Scripts that build scenes:
━━━━

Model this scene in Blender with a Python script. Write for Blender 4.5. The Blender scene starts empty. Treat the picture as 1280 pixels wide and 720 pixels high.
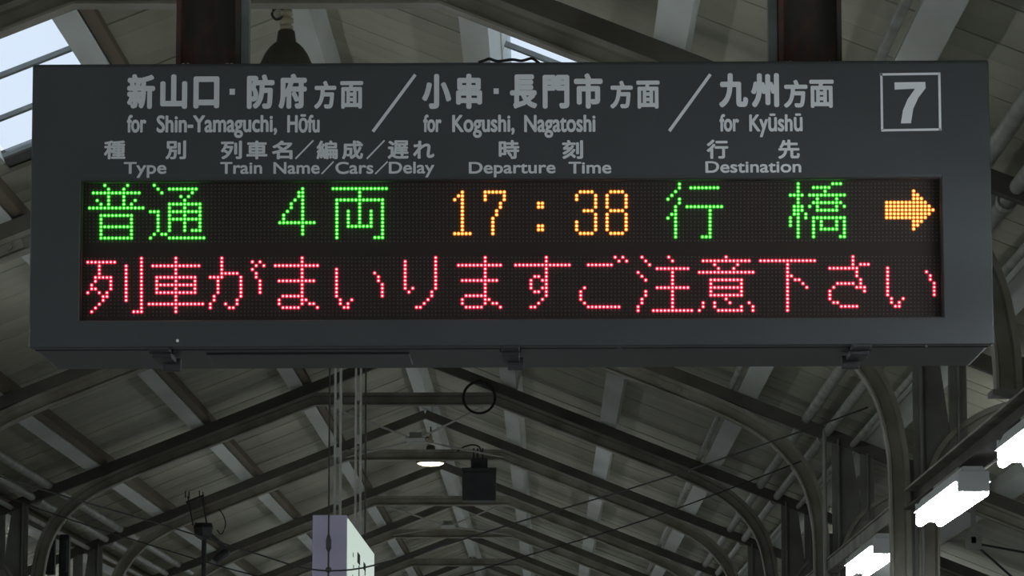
import bpy, bmesh, math, random
from mathutils import Vector, Matrix
random.seed(7)
S = bpy.context.scene
COL = S.collection
EYE = 1.6                      # eye height above the platform
F = 4600.0                     # focal length in pixels of a 1280 px wide frame
TH = math.atan(630.0 / F)      # upward tilt
PS = math.atan(45.0 * math.cos(TH) / F)

# ---------------------------------------------------------------- camera
cam = bpy.data.cameras.new('camera'); cam.sensor_width = 36.0; cam.lens = F * 36.0 / 1280.0
cam.clip_start = 0.1; cam.clip_end = 400
co = bpy.data.objects.new('camera', cam); COL.objects.link(co)
co.location = (0, 0, EYE); co.rotation_euler = (math.pi / 2 + TH, 0, PS)
S.camera = co

# ---------------------------------------------------------------- world and exposure
w = bpy.data.worlds.new('overcast_sky'); S.world = w; w.use_nodes = True
bg = w.node_tree.nodes['Background']
bg.inputs['Color'].default_value = (0.84, 0.92, 1.0, 1); bg.inputs['Strength'].default_value = 1.15
S.view_settings.view_transform = 'Standard'; S.view_settings.look = 'None'
S.view_settings.exposure = -0.22; S.view_settings.gamma = 1.0
S.view_settings.use_curve_mapping = False
S.cycles.max_bounces = 8; S.cycles.diffuse_bounces = 5; S.cycles.transparent_max_bounces = 8
S.cycles.sample_clamp_indirect = 4.0

# ---------------------------------------------------------------- pixel helpers (only to read sizes off the photograph)
RT = Vector((math.cos(PS), math.sin(PS), 0))
FW = Vector((-math.sin(PS) * math.cos(TH), math.cos(PS) * math.cos(TH), math.sin(TH)))
UP = RT.cross(FW)
def ray(px, py): return (RT * ((px - 640) / F) + UP * ((360 - py) / F) + FW)
def at_y(px, py, Y):
    r = ray(px, py); return Vector((0, 0, EYE)) + r * (Y / r.y)
def at_h(px, py, h):
    r = ray(px, py); return Vector((0, 0, EYE)) + r * (h / r.z)

# ---------------------------------------------------------------- materials
def mat(name, col, rough=0.6, metal=0.0, col2=None, scale=3.0, stretch=(1, 1, 1), rnd=0.0, bump=0.0, bscale=40, lo=.35, hi=.65, spec=0.5):
    m = bpy.data.materials.new(name); m.use_nodes = True
    nt = m.node_tree; N = nt.nodes; L = nt.links; b = N['Principled BSDF']
    b.inputs['Roughness'].default_value = rough; b.inputs['Metallic'].default_value = metal
    b.inputs['Specular IOR Level'].default_value = spec
    b.inputs['Base Color'].default_value = (*col, 1)
    if col2 or bump or rnd:
        tc = N.new('ShaderNodeTexCoord'); mp = N.new('ShaderNodeMapping'); mp.inputs['Scale'].default_value = stretch
        L.new(tc.outputs['Object'], mp.inputs['Vector'])
        src = None
        if col2:
            nz = N.new('ShaderNodeTexNoise'); nz.inputs['Scale'].default_value = scale; nz.inputs['Detail'].default_value = 6
            L.new(mp.outputs['Vector'], nz.inputs['Vector'])
            rp = N.new('ShaderNodeValToRGB'); rp.color_ramp.elements[0].position = lo; rp.color_ramp.elements[1].position = hi
            rp.color_ramp.elements[0].color = (*col2, 1); rp.color_ramp.elements[1].color = (*col, 1)
            L.new(nz.outputs['Fac'], rp.inputs['Fac']); src = rp.outputs['Color']
        if rnd:
            oi = N.new('ShaderNodeObjectInfo'); mr = N.new('ShaderNodeMapRange')
            mr.inputs['To Min'].default_value = 1 - rnd; mr.inputs['To Max'].default_value = 1 + rnd
            L.new(oi.outputs['Random'], mr.inputs['Value'])
            hs = N.new('ShaderNodeHueSaturation'); L.new(mr.outputs['Result'], hs.inputs['Value'])
            if src: L.new(src, hs.inputs['Color'])
            else: hs.inputs['Color'].default_value = (*col, 1)
            src = hs.outputs['Color']
        if src: L.new(src, b.inputs['Base Color'])
        if bump:
            n2 = N.new('ShaderNodeTexNoise'); n2.inputs['Scale'].default_value = bscale; n2.inputs['Detail'].default_value = 4
            L.new(mp.outputs['Vector'], n2.inputs['Vector'])
            bp = N.new('ShaderNodeBump'); bp.inputs['Strength'].default_value = bump; bp.inputs['Distance'].default_value = 0.01
            L.new(n2.outputs['Fac'], bp.inputs['Height']); L.new(bp.outputs['Normal'], b.inputs['Normal'])
    return m
def emit(name, col, s):
    m = bpy.data.materials.new(name); m.use_nodes = True
    b = m.node_tree.nodes['Principled BSDF']
    b.inputs['Base Color'].default_value = (0.02, 0.02, 0.02, 1); b.inputs['Roughness'].default_value = .4
    b.inputs['Emission Color'].default_value = (*col, 1); b.inputs['Emission Strength'].default_value = s
    return m

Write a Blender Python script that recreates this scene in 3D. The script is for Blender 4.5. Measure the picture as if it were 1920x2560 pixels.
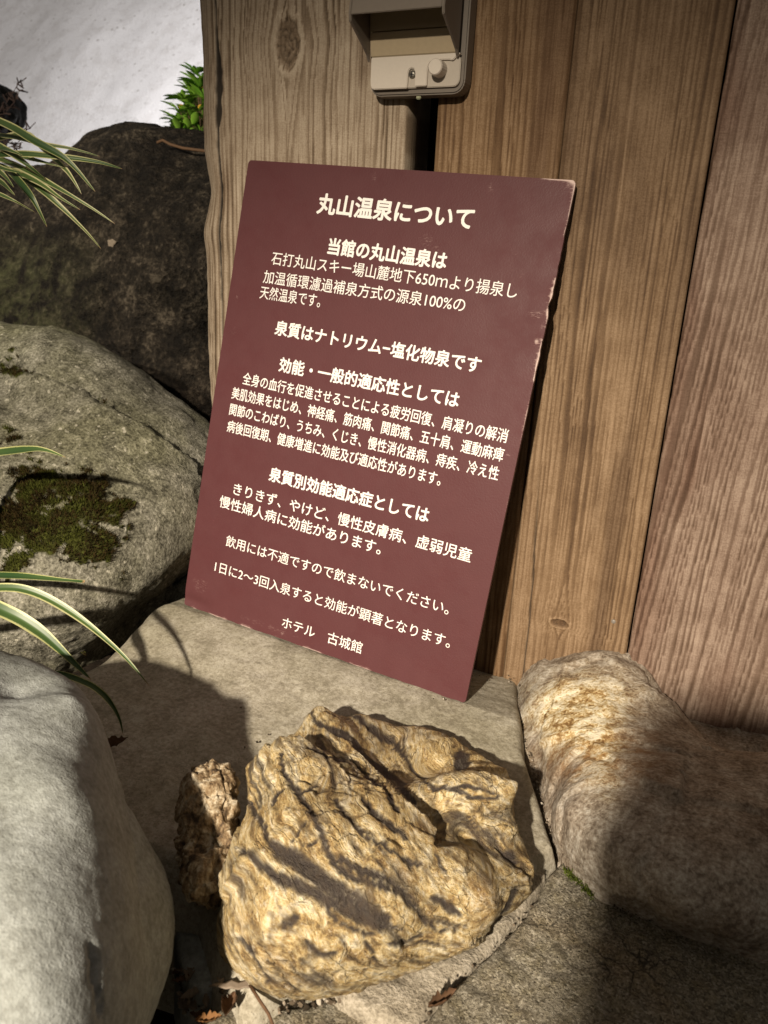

━━━━

▶ **Work instructions**: Please give again the entries word for word, starting at the first line and ending with the line that contains "S.cycles.sample_clamp_indirect = 4.0"; include both of those lines but none of the pictures.

▶ **Output below**:
Model this scene in Blender with a Python script. Write for Blender 4.5. The Blender scene starts empty. Treat the picture as 1280 pixels wide and 720 pixels high.
import bpy, bmesh, math, random
from mathutils import Vector, Matrix
random.seed(7)
S = bpy.context.scene
COL = S.collection
EYE = 1.6                      # eye height above the platform
F = 4600.0                     # focal length in pixels of a 1280 px wide frame
TH = math.atan(630.0 / F)      # upward tilt
PS = math.atan(45.0 * math.cos(TH) / F)

# ---------------------------------------------------------------- camera
cam = bpy.data.cameras.new('camera'); cam.sensor_width = 36.0; cam.lens = F * 36.0 / 1280.0
cam.clip_start = 0.1; cam.clip_end = 400
co = bpy.data.objects.new('camera', cam); COL.objects.link(co)
co.location = (0, 0, EYE); co.rotation_euler = (math.pi / 2 + TH, 0, PS)
S.camera = co

# ---------------------------------------------------------------- world and exposure
w = bpy.data.worlds.new('overcast_sky'); S.world = w; w.use_nodes = True
bg = w.node_tree.nodes['Background']
bg.inputs['Color'].default_value = (0.84, 0.92, 1.0, 1); bg.inputs['Strength'].default_value = 1.15
S.view_settings.view_transform = 'Standard'; S.view_settings.look = 'None'
S.view_settings.exposure = -0.22; S.view_settings.gamma = 1.0
S.view_settings.use_curve_mapping = False
S.cycles.max_bounces = 8; S.cycles.diffuse_bounces = 5; S.cycles.transparent_max_bounces = 8
S.cycles.sample_clamp_indirect = 4.0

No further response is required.